The problem with the idea of a just peace is that striving for
justice may imply a just war. In other words, peace and justice
clash at times. Therefore, one often starts from a given view of
what constitutes justice, but this a priori approach
leads--especially when imposed from the outside--straight into
discord. This book presents conflicting viewpoints on this question
from political, historical, and legal perspectives as well as from
a policy perspective.
This book also argues that a just peace is a mediated peace. It is
just, because it is based on conventions that are negotiated and
recognized by the parties.
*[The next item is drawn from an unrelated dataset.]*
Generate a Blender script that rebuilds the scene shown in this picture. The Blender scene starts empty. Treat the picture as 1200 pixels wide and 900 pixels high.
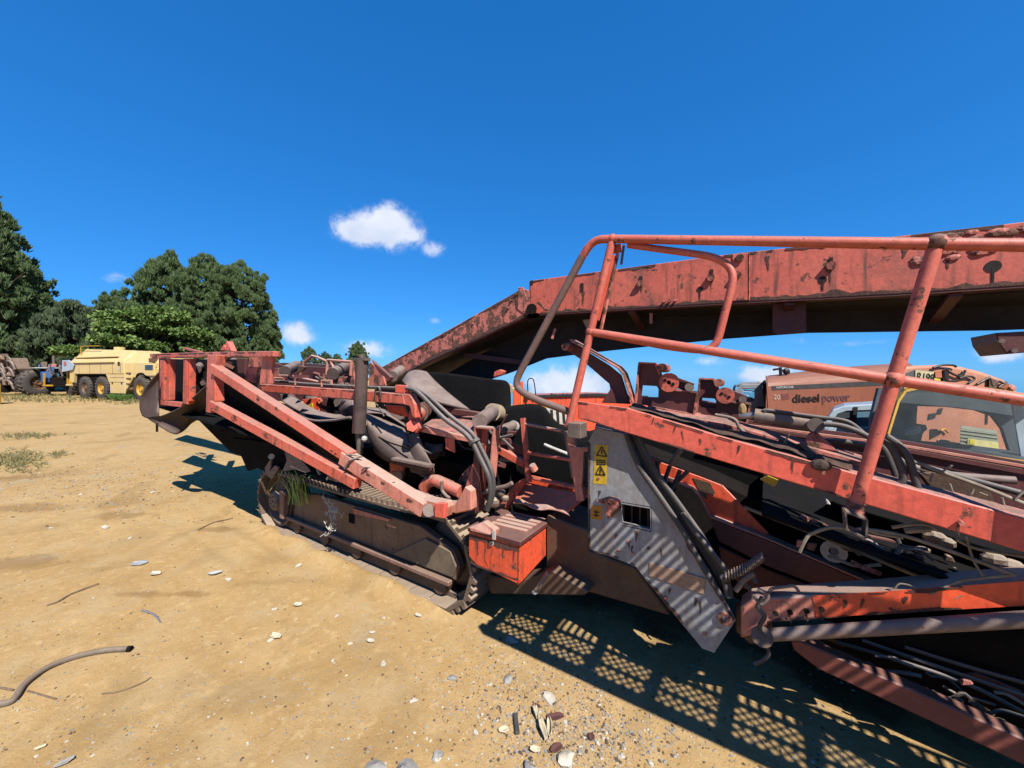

Mutual recognition is central: parties
recognize each other as agents that have an identity. Consent is
necessary, too: all parties need to approve a solution; therefore,
each party needs to understand what allows the other to remain
"self." And renouncement: concessions are necessary, some symbols
and positions need to be sacrificed. In this sense, the Geneva
Initiative--the first comprehensive Israeli-Palestinian peace
plan--is a mediated peace.
Thus the book challenges a liberal view of peace founded on norms
claiming universal scope. This liberal conception has difficulty in
solving conflicts such as civil wars characterized typically by
fundamental disagreements between different communities. Cultures
make demands that are identity-defining, and some ofthese defy the
"cultural neutrality" that is one of the foundations of liberalism.
Thus, the concept of just peace cannot be solved within
liberalism--nor for that matter within communitarianism.